Operating principles
How I Work
My experience has shown me that sustainable performance rests on three elements: clear direction, accountable decisions, and disciplined execution.
I operate within that framework. My role is to clarify objectives, structure trade-offs, and secure the trajectory.
When priorities are unclear or risks emerge, I start by reframing the issue. What are the intended outcomes? What are the financial, operational, and organizational implications? What scenarios are possible, and what are their consequences?
Decisions must be explicit. Trade-offs must be visible. An organization moves forward when responsibilities are defined and choices are owned.
I consistently distinguish activity from results. What matters is not output volume, but contribution to strategic objectives: value creation, risk reduction, and measurable performance improvement.
Processes are useful when they strengthen decision quality and execution consistency. They become counterproductive when they dilute accountability or slow progress. In those cases, they should be simplified.
Complex decisions require judgment. Frameworks provide structure, but they do not replace analysis of facts and understanding of context. A decision should be explainable, defensible, and adjustable based on observed outcomes.
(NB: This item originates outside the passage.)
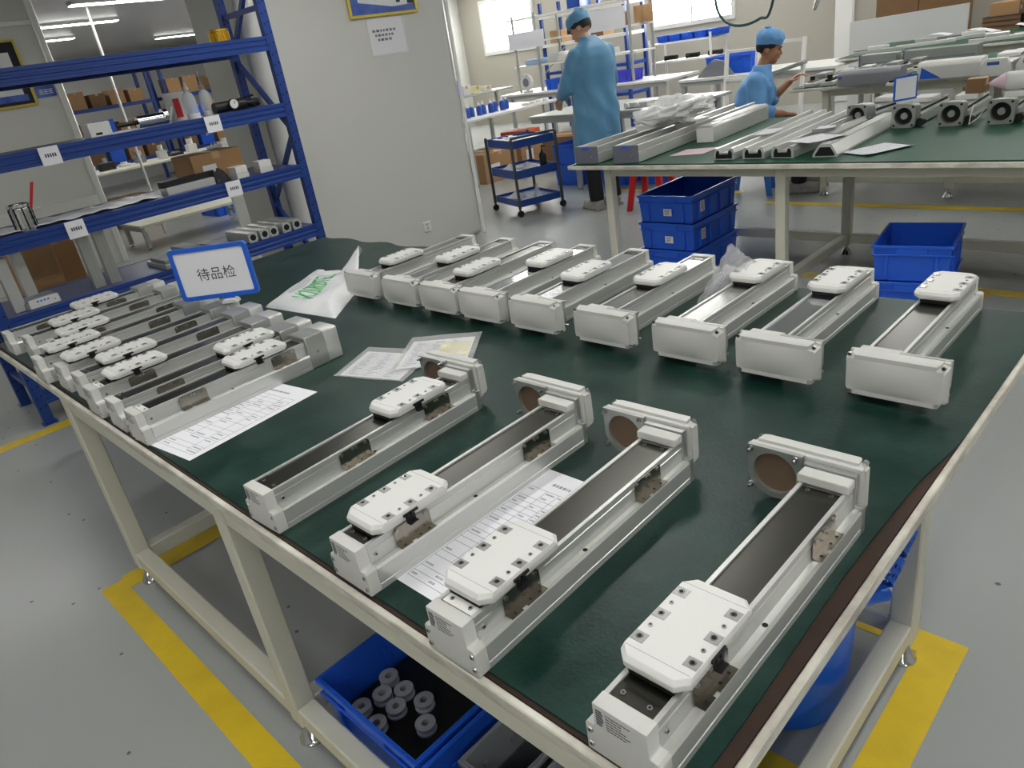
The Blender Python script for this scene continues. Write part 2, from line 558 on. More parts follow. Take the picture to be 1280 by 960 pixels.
BX0, BX1, BY0, BY1 = -3.45, -.289, .418, 1.975
workbench('long cream steel workbench under the green rubber mat full of linear modules', BX0, BY0, BX1, BY1, T, [(x, y) for x in (-2.60, -1.49, -.42) for y in (.447, 1.54)], M_wood)


def mat_fn(u, v):
    x = BX0 + .004 + u * (BX1 - BX0 - .03); y = BY0 + .012 + v * (BY1 - BY0 - .01)
    z = T
    if v > .97:
        y += .012 * sin(x * 21) * (1 if x < -2.2 else .3)
    if u < .33 and v > .93:
        z += .003 * max(0, sin(x * 17 + 1)) * (v - .93) / .07
    if u > .97:
        k = min(1, max(0, (y - 1.1) / .25))
        x += (.022 * k * k * (3 - 2 * k) - .003 * sin(y * 9) * (1 - k)) * (u - .97) / .03
    return (x, y, z)


mo = MB().grid(mat_fn, 96, 48, .0035).build('rubber_mat', M_mat)
tag(mo, 'dark green rubber mat covering the near workbench', 'mat')

# ---------------------------------------------------------------- linear modules
prof = [(-.051, 0), (.051, 0), (.051, .010), (.0495, .011), (.0495, .013), (.051, .014), (.051, .040), (.048, .0445), (.040, .0445), (.039, .0425), (.0375, .0425), (.0365, .046), (.0365, .068), (.035, .069), (.035, .071), (.0365, .072), (.0365, .0815), (.0300, .0815), (.0300, .0765)]
prof = prof + [(-x, z) for x, z in prof[::-1] if not (x == .051 and z == 0)][:-1]
prof = [(-.051, 0)] + [p for p in prof if p != (-.051, 0)]


def outline(w, h, c):
    return [(-w + c, 0), (w - c, 0), (w, c), (w, h), (w - .003, h)]


cap_prof = [(-.0518, .0005), (.0518, .0005), (.0518, .042), (.0485, .0465), (.0390, .0465), (.0372, .050), (.0372, .083), (-.0372, .083), (-.0372, .050), (-.0390, .0465), (-.0485, .0465), (-.0518, .042)]


def module_meshes(L):
    """shared meshes for a module whose extrusion runs to y = L"""
    d = {}
    d['base_extrusion'] = MB().prism(prof, 'y', .0225, L).mesh('base_extrusion', M_alu, smooth=20)
    d['front_cap'] = MB().prism(cap_prof, 'y', 0, .022).mesh('front_cap', M_cap, bevel=.0016, seg=2)
    sp = MB()
    return d


FOLD_L, INL_L = .545, .49
mm = {}
mm['base_f'] = MB().prism(prof, 'y', .0225, FOLD_L).mesh('base_extrusion', M_alu, smooth=20)
mm['base_i'] = MB().prism(prof, 'y', .0225, INL_L).mesh('base_extrusion', M_alu, smooth=20)
mm['cap'] = MB().prism(cap_prof, 'y', 0, .022).mesh('front_cap', M_cap, bevel=.0016, seg=2)
for k, M in (('strip', M_strip), ('stripm', M_stripm), ('stripl', M_stripl)):
    mm[k + '_f'] = MB().box(-.0295, .0235, .077, .0295, FOLD_L - .027, .0785).mesh('cover_strip', M, smooth=0)
    mm[k + '_i'] = MB().box(-.0295, .0235, .077, .0295, INL_L - .002, .0785).mesh('cover_strip', M, smooth=0)
mm['clamp_d'] = MB().box(-.029, .0245, .0786, .029, .048, .0798).mesh('clamp_plate', M_strip, smooth=0)
mm['clamp_w'] = MB().box(-.029, .0245, .0786, .029, .041, .0805).mesh('clamp_plate', M_benchw, smooth=0)


def screw_mb(c, axis, r=.0042, h=.003, hexr=.0019):
    s = MB(); c = Vector(c); a = Vector(axis)
    s.cyl(c, c + a * h, r, r * .9, 10)
    s.cur = 1
    s.cyl(c + a * h, c + a * (h + .0002), hexr, n=6)
    return s


mm['screw_z'] = screw_mb((0, 0, 0), (0, 0, 1), .0036, .0016).mesh('screw', [M_screw, M_dark])
mm['screw_y'] = screw_mb((0, 0, 0), (0, -1, 0), .0045, .002).mesh('screw', [M_screw, M_dark])
mm['screw_x'] = screw_mb((0, 0, 0), (1, 0, 0), .0034, .003).mesh('screw', [M_screw, M_dark])
mm['hole'] = MB().cyl((0, 0, 0), (0, 0, .0004), .004, n=10).mesh('mounting_hole', M_dark, smooth=0)
# printed data on the front cap
pr = MB()
rr = random.Random(3)
for i in range(7):
    z = .074 - i * .0036
    pr.box(-.033, -.0003, z, -.033 + rr.uniform(.008, .012), 0, z + .0022)
for i in range(6):
    z = .0735 - i * .0044; x = -.019; e = x + rr.uniform(.02, .036)
    while x < e:
        d_ = rr.uniform(.002, .006); pr.box(x, -.0003, z, min(x + d_, e), 0, z + .0013); x += d_ + .0008
mm['print'] = pr.mesh('printed_data', M_ink, smooth=0)
# carriage
CL, CW = .166, .0475


def car_loop(w, a, b, c, z):
    return [(-w + c, a, z), (w - c, a, z), (w, a + c, z), (w, b - c, z), (w - c, b, z), (-w + c, b, z), (-w, b - c, z), (-w, a + c, z)]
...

When I initiate action, I assume responsibility for its consequences. This includes the trade-offs made, the risks taken, and the adjustments required. When deviations occur, the response should be prompt, factual, and focused on stabilization.
I prioritize decisions grounded in verifiable data and real-world usage. Internal dynamics, habits, or opinions should not outweigh operational signals.
Roles organize work but do not define value. I contribute where impact is highest and ensure responsibilities are clear. Leadership is contextual and tied to the situation, not to a title.
Finally, I believe strategy has value only if it is sustainable. An organization performs when it can maintain its level of discipline over time. Chronic overload or constant urgency usually signals a prioritization issue.
I work with a simple standard: align decisions with objectives, own the trade-offs, and ensure coherent execution.
That is the framework within which I contribute to the organizations I engage with.